[Start]

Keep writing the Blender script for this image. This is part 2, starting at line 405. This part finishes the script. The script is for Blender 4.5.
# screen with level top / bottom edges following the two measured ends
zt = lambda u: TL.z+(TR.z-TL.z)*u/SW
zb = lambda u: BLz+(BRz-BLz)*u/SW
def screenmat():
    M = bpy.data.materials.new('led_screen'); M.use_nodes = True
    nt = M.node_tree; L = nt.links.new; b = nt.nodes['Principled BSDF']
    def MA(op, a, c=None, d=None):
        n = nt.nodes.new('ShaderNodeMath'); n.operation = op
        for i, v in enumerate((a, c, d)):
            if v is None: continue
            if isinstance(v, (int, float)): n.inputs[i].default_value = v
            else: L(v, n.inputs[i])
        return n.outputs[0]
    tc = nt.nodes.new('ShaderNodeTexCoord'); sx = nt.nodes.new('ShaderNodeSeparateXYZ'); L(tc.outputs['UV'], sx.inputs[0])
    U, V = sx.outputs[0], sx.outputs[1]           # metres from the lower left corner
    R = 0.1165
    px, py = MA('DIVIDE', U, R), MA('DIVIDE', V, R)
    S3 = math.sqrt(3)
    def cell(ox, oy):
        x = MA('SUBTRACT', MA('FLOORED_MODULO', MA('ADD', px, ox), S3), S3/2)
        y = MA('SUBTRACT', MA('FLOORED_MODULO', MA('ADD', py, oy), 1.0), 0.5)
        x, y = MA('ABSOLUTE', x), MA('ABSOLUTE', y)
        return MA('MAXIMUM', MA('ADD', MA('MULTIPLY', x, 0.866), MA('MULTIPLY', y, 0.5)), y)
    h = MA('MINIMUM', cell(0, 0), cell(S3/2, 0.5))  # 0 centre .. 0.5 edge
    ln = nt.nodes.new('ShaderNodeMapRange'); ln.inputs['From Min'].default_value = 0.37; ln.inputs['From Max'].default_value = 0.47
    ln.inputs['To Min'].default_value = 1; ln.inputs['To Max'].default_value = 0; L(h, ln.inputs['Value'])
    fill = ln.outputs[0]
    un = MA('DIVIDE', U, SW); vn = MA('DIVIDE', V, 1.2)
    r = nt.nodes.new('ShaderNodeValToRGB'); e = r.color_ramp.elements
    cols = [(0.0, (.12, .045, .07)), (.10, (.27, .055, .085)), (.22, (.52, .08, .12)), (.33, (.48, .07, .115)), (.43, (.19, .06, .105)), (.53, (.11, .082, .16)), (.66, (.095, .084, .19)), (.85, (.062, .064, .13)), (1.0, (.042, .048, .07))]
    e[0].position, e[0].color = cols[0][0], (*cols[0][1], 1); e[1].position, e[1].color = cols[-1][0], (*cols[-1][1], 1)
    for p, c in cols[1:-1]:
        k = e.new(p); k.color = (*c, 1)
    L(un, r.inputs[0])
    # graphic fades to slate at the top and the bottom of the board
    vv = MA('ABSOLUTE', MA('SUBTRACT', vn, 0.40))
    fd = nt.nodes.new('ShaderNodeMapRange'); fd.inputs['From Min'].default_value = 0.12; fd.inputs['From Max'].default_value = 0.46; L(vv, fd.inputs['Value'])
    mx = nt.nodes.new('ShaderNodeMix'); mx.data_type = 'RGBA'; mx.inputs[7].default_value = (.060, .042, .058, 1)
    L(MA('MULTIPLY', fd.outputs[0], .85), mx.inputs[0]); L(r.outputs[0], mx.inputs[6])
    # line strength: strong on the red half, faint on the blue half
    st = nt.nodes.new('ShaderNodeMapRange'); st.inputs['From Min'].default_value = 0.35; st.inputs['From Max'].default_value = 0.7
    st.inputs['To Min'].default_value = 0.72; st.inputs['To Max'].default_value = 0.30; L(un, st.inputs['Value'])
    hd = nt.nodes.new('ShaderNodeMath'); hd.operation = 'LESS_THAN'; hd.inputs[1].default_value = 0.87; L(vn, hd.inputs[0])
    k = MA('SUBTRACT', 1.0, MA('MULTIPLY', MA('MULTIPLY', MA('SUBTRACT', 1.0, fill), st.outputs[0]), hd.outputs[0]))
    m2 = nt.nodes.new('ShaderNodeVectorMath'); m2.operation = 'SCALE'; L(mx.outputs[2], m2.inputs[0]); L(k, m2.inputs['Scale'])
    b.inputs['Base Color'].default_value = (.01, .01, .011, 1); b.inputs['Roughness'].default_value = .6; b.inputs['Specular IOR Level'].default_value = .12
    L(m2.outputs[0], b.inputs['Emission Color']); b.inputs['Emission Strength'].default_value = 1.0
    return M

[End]

### WHAT NEEDS TO BE DONE
Return the whole listing exactly.

### IN RESPONSE
Keep writing the Blender script for this image. This is part 2, starting at line 405. This part finishes the script. The script is for Blender 4.5.
# screen with level top / bottom edges following the two measured ends
zt = lambda u: TL.z+(TR.z-TL.z)*u/SW
zb = lambda u: BLz+(BRz-BLz)*u/SW
def screenmat():
    M = bpy.data.materials.new('led_screen'); M.use_nodes = True
    nt = M.node_tree; L = nt.links.new; b = nt.nodes['Principled BSDF']
    def MA(op, a, c=None, d=None):
        n = nt.nodes.new('ShaderNodeMath'); n.operation = op
        for i, v in enumerate((a, c, d)):
            if v is None: continue
            if isinstance(v, (int, float)): n.inputs[i].default_value = v
            else: L(v, n.inputs[i])
        return n.outputs[0]
    tc = nt.nodes.new('ShaderNodeTexCoord'); sx = nt.nodes.new('ShaderNodeSeparateXYZ'); L(tc.outputs['UV'], sx.inputs[0])
    U, V = sx.outputs[0], sx.outputs[1]           # metres from the lower left corner
    R = 0.1165
    px, py = MA('DIVIDE', U, R), MA('DIVIDE', V, R)
    S3 = math.sqrt(3)
    def cell(ox, oy):
        x = MA('SUBTRACT', MA('FLOORED_MODULO', MA('ADD', px, ox), S3), S3/2)
        y = MA('SUBTRACT', MA('FLOORED_MODULO', MA('ADD', py, oy), 1.0), 0.5)
        x, y = MA('ABSOLUTE', x), MA('ABSOLUTE', y)
        return MA('MAXIMUM', MA('ADD', MA('MULTIPLY', x, 0.866), MA('MULTIPLY', y, 0.5)), y)
    h = MA('MINIMUM', cell(0, 0), cell(S3/2, 0.5))  # 0 centre .. 0.5 edge
    ln = nt.nodes.new('ShaderNodeMapRange'); ln.inputs['From Min'].default_value = 0.37; ln.inputs['From Max'].default_value = 0.47
    ln.inputs['To Min'].default_value = 1; ln.inputs['To Max'].default_value = 0; L(h, ln.inputs['Value'])
    fill = ln.outputs[0]
    un = MA('DIVIDE', U, SW); vn = MA('DIVIDE', V, 1.2)
    r = nt.nodes.new('ShaderNodeValToRGB'); e = r.color_ramp.elements
    cols = [(0.0, (.12, .045, .07)), (.10, (.27, .055, .085)), (.22, (.52, .08, .12)), (.33, (.48, .07, .115)), (.43, (.19, .06, .105)), (.53, (.11, .082, .16)), (.66, (.095, .084, .19)), (.85, (.062, .064, .13)), (1.0, (.042, .048, .07))]
    e[0].position, e[0].color = cols[0][0], (*cols[0][1], 1); e[1].position, e[1].color = cols[-1][0], (*cols[-1][1], 1)
    for p, c in cols[1:-1]:
        k = e.new(p); k.color = (*c, 1)
    L(un, r.inputs[0])
    # graphic fades to slate at the top and the bottom of the board
    vv = MA('ABSOLUTE', MA('SUBTRACT', vn, 0.40))
    fd = nt.nodes.new('ShaderNodeMapRange'); fd.inputs['From Min'].default_value = 0.12; fd.inputs['From Max'].default_value = 0.46; L(vv, fd.inputs['Value'])
    mx = nt.nodes.new('ShaderNodeMix'); mx.data_type = 'RGBA'; mx.inputs[7].default_value = (.060, .042, .058, 1)
    L(MA('MULTIPLY', fd.outputs[0], .85), mx.inputs[0]); L(r.outputs[0], mx.inputs[6])
    # line strength: strong on the red half, faint on the blue half
    st = nt.nodes.new('ShaderNodeMapRange'); st.inputs['From Min'].default_value = 0.35; st.inputs['From Max'].default_value = 0.7
    st.inputs['To Min'].default_value = 0.72; st.inputs['To Max'].default_value = 0.30; L(un, st.inputs['Value'])
    hd = nt.nodes.new('ShaderNodeMath'); hd.operation = 'LESS_THAN'; hd.inputs[1].default_value = 0.87; L(vn, hd.inputs[0])
    k = MA('SUBTRACT', 1.0, MA('MULTIPLY', MA('MULTIPLY', MA('SUBTRACT', 1.0, fill), st.outputs[0]), hd.outputs[0]))
    m2 = nt.nodes.new('ShaderNodeVectorMath'); m2.operation = 'SCALE'; L(mx.outputs[2], m2.inputs[0]); L(k, m2.inputs['Scale'])
    b.inputs['Base Color'].default_value = (.01, .01, .011, 1); b.inputs['Roughness'].default_value = .6; b.inputs['Specular IOR Level'].default_value = .12
    L(m2.outputs[0], b.inputs['Emission Color']); b.inputs['Emission Strength'].default_value = 1.0
    return M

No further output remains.